O cenário eleitoral instável não é visto como fator de risco relevante pelos analistas “O setor de infraestrutura se tornou bastante maduro. Muitos grupos seguem demonstrando interesse, mesmo diante da imprevisibilidade do resultado eleitoral. Os participantes assimilaram que, ganhando candidato A ou B, os contratos tendem a ser respeitados, as agências tendem a ter espaços de atuação observados”, afirma Rafael Vanzella, sócio do Machado Meyer.
As eleições deverão, inclusive, acelerar os leilões no começo do ano, antes de o calendário político começar a esquentar, avalia Frederico Barreto, coordenador de economia da Abdib (Associação Brasileira da Infraestrutura e Indústrias de Base).
Apesar do consenso de que o avanço das licitações em 2026 está garantido, a instabilidade eleitoral poderá criar um grande desafio na precificação dos ativos, pondera Fonseca, do Santander.
“Os investimentos ocorrem em um horizonte de três a cinco anos depois de cada leilão.
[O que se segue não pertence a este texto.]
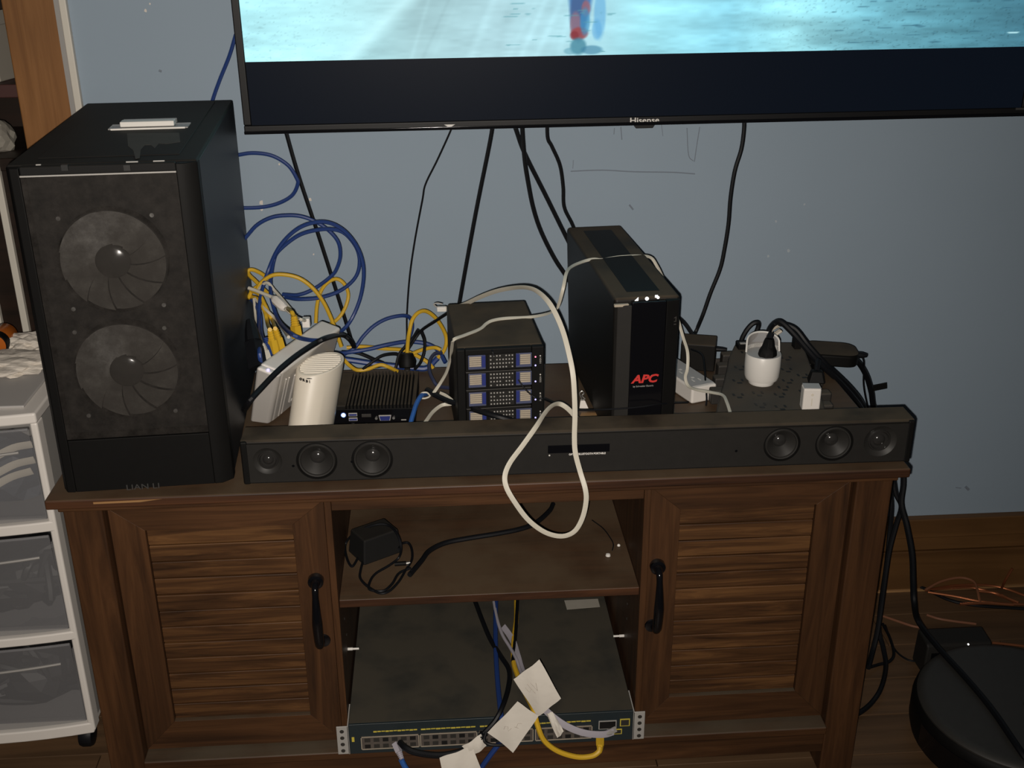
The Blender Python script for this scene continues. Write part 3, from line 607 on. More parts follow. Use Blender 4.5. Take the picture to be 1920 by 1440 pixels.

Então, o que vai mais impactar o retorno financeiro vai ser o custo da dívida no futuro, no momento em que for levantada. Em um ambiente de eleições, há incerteza em torno da política fiscal do novo governo e da taxa de juros de longo prazo, fazer previsões se torna mais difícil. Essa variável [custo de dívida] tem um peso tão relevante quanto o custo dos investimentos”, afirma.
Apesar da incerteza, hoje a taxa de juros já está alta e isso não tem impedido a participação de investidores nos leilões, com ofertas competitivas, destaca Luciene Machado, superintendente de Soluções para Cidades do BNDES (Banco Nacional de Desenvolvimento Econômico e Social), que participou da estruturação de uma série de concessões de infraestrutura do atual ciclo.
O desafio agora será manter um pipeline robusto de leilões nos próximos 10, 15 anos”
“As condições macroeconômicas dos últimos dois, três anos levaram a uma taxa de juros elevada. Provavelmente os investidores acham que, para o futuro, é deste cenário para melhor e não para pior. Não acredito que haja grande influência do cenário a ponto de impedir as ofertas”, diz.
Para ela, dois fatores são importantes para a atratividade: além de uma boa estruturação dos contratos, é necessário haver um patrocínio firme das lideranças à frente dos projetos. “Iniciativas com essas condições têm recebido a validação dos principais investidores. A taxa de juros alta não tem sido suficiente para impedir isso”, afirma Machado.
Diante da confiança no calendário de leilões em 2026, a preocupação de parte do setor de infraestrutura já começa a se voltar para a renovação dos estoques de projetos para os próximos anos, após as eleições, aponta Roberto Guimarães, diretor de Planejamento e Economia da Abdib.
“O grande desafio para a infraestrutura não está nos próximos cinco anos, em que os investimentos já estão contratados pelos leilões que estão sendo feitos hoje. A dúvida é como manter um pipeline robusto nos próximos dez, quinze anos”, diz.
Um complicador, segundo Guimarães, é que cada vez mais os projetos deverão demandar aportes de recurso público para dar viabilidade aos contratos.
Nesse sentido, os setores de trens e de mobilidade urbana são vistos com preocupação. “Há um grande gargalo nessas áreas, e a solução depende de dinheiro público. Não vamos conseguir fazer concessão pura [sem aporte público] de metrôs, ferrovias estruturantes. É preciso fazer Parcerias Público-Privadas [PPPs, com aporte público]. E isso demanda orçamento”, afirma.
Para Fonseca, do Santander, embora não haja nenhum projeto de ferrovia em fase mais avançada, há expectativa de que ao menos um leilão do setor saia em 2026. “Essa área se tornou prioritária no governo federal, estão fazendo uma série de ‘roadshows’ para atrair investidores. Há muito esforço e vontade política para viabilizar. Mas a atratividade do capital privado ainda terá que ser confirmada”, afirma.
“Na média, os retornos exigidos em ferrovias são maiores, porque o risco é muito alto, e a modelagem precisa suportar esse retorno. Como o investimento é gigantesco, é difícil equalizar e fazer a conta fechar”, avalia o executivo do Santander.
Vanzella aponta um cenário desafiador para o segmento, mas destaca o esforço do poder público para tirar os projetos do papel. “O governo está prevendo inovações relevantes, como aportes de recursos públicos ou decorrentes de indenizações, mecanismos de compartilhamento de riscos.”
Apesar de desafiador, trata-se de um setor com potencial grande de investimentos. Segundo a Abdib, a soma dos projetos federais chega a R$ 140 bilhões.